Does that mean it is the bogeyman?
Will it undermine our lives and our society?
Will we lose control to the cyborgs?
Is Terminator coming true?
After this lecture I’ve been describing, there was a reception. You’re expected to mingle and talk to whomsoever you find yourself next to. So I did. And ended up with a charming couple, in their thirties (a generation younger than me). They had enjoyed and been stimulated by the speaker’s thoughts. But they were a bit fed up with the underlying ‘doom-and-gloom’ message.
“How many technological revolutions has our society already been through – especially since the 1980s?” one of them said. “First the PC, then the mobile, then the internet, then Google, then the smartphone, and so on… And haven’t we adapted every time? And weren’t there lots of people in those phases saying that life as we know it would collapse?”
You know – they have a point.
I know that our businesses could not have happened and grown without the internet.
The sky did not fall in.
Armageddon did not come.
So, we’ll probably cope with the proliferation of AI-based tech support.
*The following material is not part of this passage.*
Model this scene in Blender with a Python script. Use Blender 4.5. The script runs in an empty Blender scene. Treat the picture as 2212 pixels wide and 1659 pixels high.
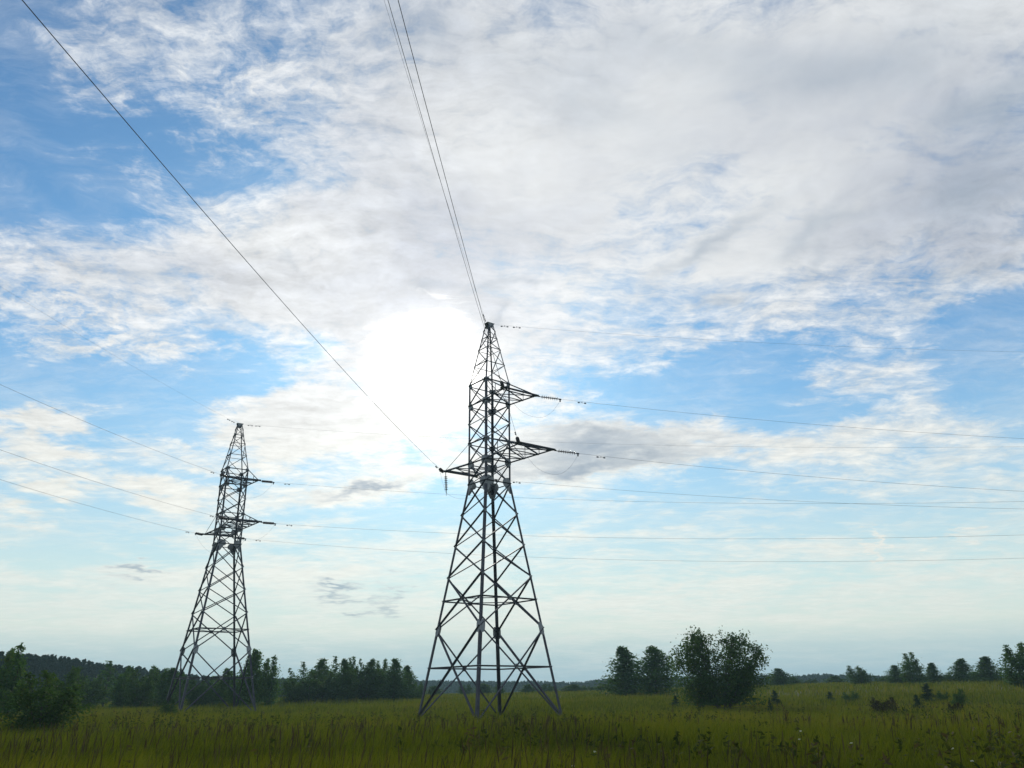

And it will get better.
But finally, I think there remains one really important point.
If AI can effectively automate formerly human jobs in the call centre, in document processing, in enquiry management, in insurance applications, in financial advice, in local government, in retail, and so on…. what happens to all the ‘ordinary’ jobs? By ordinary, I mean jobs not requiring tertiary education.
This is a very serious question.
Not everyone can become a retrained worker in the ‘knowledge economy’. The clue is in the name…. ‘knowledge’. There’s an educative baseline.
So what does everyone else do? What happens to those who don’t have a degree (and a good degree, at that).
Because if we automate and AI the hell out of everything, we’re going to have a huge swathe of the population with nothing to do. That’s not going to be very palatable for the knowledge workers, is it? Slaving away to support folk who may want to work, but cannot find a job.
Perhaps this is where the policymakers and political scientists need to put their minds.
Having a whole load of people without a professional role in society IS a recipe for disaster.